*Records supplied:*
# # #

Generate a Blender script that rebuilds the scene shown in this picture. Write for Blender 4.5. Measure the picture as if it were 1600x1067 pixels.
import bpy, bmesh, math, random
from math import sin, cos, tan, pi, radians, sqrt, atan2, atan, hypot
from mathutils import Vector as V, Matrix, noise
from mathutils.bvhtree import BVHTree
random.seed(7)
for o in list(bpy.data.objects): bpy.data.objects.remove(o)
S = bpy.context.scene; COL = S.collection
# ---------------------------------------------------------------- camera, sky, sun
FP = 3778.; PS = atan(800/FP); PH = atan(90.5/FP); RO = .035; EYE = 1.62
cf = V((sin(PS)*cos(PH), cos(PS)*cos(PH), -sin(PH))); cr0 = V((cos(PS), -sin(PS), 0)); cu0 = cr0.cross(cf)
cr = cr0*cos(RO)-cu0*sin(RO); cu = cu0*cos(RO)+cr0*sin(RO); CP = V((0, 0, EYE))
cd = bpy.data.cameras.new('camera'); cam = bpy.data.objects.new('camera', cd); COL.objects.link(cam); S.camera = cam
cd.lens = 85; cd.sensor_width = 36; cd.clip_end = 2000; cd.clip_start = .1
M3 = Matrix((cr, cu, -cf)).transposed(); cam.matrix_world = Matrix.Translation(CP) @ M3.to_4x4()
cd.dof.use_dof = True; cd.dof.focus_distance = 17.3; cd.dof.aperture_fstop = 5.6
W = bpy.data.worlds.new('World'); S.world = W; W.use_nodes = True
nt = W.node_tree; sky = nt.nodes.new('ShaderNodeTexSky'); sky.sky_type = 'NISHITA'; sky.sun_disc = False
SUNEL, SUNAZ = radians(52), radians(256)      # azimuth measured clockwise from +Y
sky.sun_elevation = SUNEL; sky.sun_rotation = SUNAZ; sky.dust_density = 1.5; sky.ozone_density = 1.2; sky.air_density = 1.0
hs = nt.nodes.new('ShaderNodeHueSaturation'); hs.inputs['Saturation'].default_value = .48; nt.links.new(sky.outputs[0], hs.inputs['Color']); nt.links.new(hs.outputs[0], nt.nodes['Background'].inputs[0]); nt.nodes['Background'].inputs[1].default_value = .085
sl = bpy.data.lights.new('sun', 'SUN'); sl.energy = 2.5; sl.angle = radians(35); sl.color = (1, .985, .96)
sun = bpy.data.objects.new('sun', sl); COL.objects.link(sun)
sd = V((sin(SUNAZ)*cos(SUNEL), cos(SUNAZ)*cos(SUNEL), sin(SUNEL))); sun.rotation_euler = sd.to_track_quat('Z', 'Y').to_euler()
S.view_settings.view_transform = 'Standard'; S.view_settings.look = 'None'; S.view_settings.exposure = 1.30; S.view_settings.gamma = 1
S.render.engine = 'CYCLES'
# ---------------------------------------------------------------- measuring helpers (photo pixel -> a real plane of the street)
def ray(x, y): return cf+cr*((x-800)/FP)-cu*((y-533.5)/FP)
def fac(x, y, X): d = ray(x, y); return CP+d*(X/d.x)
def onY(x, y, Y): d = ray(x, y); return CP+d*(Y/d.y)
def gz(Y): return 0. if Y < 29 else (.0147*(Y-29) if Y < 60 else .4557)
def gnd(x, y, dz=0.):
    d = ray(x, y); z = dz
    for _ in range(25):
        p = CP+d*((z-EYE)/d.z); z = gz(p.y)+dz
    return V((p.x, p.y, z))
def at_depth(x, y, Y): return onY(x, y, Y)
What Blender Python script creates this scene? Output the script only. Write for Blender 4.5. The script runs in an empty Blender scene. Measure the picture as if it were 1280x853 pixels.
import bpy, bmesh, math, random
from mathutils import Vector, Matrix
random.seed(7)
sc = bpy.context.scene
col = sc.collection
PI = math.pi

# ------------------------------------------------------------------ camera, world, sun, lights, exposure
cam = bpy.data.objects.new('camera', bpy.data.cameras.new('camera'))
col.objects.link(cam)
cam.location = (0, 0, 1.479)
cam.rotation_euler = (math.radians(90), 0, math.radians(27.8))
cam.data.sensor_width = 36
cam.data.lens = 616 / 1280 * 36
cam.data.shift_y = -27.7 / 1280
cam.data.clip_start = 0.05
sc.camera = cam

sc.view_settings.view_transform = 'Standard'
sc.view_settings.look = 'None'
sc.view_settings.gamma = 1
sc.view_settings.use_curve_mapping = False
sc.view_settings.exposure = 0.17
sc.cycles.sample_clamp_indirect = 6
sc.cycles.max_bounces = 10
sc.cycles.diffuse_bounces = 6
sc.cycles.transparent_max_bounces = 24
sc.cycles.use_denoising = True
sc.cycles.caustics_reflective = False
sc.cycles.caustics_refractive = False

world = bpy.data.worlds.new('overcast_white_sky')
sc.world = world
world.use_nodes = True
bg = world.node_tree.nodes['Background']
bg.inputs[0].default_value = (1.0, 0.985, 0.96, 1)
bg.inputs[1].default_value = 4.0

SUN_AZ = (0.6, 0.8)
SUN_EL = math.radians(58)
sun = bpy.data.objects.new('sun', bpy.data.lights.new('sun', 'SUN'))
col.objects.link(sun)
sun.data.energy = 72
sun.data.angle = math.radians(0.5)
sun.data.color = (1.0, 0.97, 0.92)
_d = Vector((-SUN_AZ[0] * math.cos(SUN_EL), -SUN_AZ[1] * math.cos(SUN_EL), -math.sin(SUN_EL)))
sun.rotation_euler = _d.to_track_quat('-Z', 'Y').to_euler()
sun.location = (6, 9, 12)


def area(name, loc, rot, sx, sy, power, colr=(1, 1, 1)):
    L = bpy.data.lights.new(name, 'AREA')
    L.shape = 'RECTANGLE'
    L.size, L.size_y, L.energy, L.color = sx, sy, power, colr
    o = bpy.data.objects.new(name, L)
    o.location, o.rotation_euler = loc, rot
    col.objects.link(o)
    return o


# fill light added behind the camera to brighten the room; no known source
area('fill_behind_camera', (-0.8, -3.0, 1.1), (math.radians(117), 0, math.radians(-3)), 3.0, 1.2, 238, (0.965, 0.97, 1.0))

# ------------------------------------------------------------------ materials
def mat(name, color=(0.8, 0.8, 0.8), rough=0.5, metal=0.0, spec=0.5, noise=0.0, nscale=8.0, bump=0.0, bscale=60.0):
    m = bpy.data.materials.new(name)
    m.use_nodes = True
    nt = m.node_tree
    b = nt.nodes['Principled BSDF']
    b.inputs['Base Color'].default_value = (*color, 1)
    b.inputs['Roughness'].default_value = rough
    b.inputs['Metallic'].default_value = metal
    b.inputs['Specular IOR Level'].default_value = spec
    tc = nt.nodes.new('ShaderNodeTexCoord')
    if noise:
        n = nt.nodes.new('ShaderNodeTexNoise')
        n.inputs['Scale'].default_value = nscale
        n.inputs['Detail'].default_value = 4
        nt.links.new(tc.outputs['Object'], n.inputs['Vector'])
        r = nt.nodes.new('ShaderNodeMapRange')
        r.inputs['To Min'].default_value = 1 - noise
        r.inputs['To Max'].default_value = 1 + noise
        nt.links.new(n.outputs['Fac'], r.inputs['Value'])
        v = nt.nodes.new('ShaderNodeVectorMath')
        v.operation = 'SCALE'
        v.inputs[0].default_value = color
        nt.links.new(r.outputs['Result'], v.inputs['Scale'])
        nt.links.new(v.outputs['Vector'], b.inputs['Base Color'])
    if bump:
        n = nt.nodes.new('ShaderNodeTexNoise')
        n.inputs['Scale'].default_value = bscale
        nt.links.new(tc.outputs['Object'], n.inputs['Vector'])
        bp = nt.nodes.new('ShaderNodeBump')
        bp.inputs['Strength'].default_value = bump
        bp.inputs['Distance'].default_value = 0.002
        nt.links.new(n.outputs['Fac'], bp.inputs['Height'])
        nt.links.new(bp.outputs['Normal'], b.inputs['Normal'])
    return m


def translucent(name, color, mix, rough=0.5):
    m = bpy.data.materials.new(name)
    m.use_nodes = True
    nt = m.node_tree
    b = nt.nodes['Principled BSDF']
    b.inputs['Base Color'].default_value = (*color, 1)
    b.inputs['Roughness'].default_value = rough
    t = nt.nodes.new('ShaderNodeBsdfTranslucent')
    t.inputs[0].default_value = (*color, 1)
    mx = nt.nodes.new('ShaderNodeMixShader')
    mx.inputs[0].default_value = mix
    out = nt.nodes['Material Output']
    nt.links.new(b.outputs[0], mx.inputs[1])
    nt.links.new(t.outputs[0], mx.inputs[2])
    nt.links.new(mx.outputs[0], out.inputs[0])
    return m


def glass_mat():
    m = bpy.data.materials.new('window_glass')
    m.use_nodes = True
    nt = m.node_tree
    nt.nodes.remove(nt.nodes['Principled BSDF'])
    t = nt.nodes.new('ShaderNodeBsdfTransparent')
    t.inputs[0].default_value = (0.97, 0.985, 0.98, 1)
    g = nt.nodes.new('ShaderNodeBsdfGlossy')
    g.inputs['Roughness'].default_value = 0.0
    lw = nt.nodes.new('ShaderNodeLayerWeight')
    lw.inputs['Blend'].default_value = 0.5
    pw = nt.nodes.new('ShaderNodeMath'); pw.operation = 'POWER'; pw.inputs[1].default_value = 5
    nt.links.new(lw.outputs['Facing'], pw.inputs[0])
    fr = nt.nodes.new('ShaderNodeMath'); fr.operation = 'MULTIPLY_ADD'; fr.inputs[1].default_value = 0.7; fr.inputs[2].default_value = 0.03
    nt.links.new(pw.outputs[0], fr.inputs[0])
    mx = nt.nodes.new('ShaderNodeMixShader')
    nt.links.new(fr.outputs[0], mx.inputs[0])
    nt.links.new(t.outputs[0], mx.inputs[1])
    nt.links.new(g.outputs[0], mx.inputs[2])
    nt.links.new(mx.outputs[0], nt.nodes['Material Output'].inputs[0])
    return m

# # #

*Written instruction:*
Your task is to output exactly the lines from the one with "What Blender Python" through the one with "sc.camera = cam", counting both ends.

*The output:*
What Blender Python script creates this scene? Output the script only. Write for Blender 4.5. The script runs in an empty Blender scene. Measure the picture as if it were 1280x853 pixels.
import bpy, bmesh, math, random
from mathutils import Vector, Matrix
random.seed(7)
sc = bpy.context.scene
col = sc.collection
PI = math.pi

# ------------------------------------------------------------------ camera, world, sun, lights, exposure
cam = bpy.data.objects.new('camera', bpy.data.cameras.new('camera'))
col.objects.link(cam)
cam.location = (0, 0, 1.479)
cam.rotation_euler = (math.radians(90), 0, math.radians(27.8))
cam.data.sensor_width = 36
cam.data.lens = 616 / 1280 * 36
cam.data.shift_y = -27.7 / 1280
cam.data.clip_start = 0.05
sc.camera = cam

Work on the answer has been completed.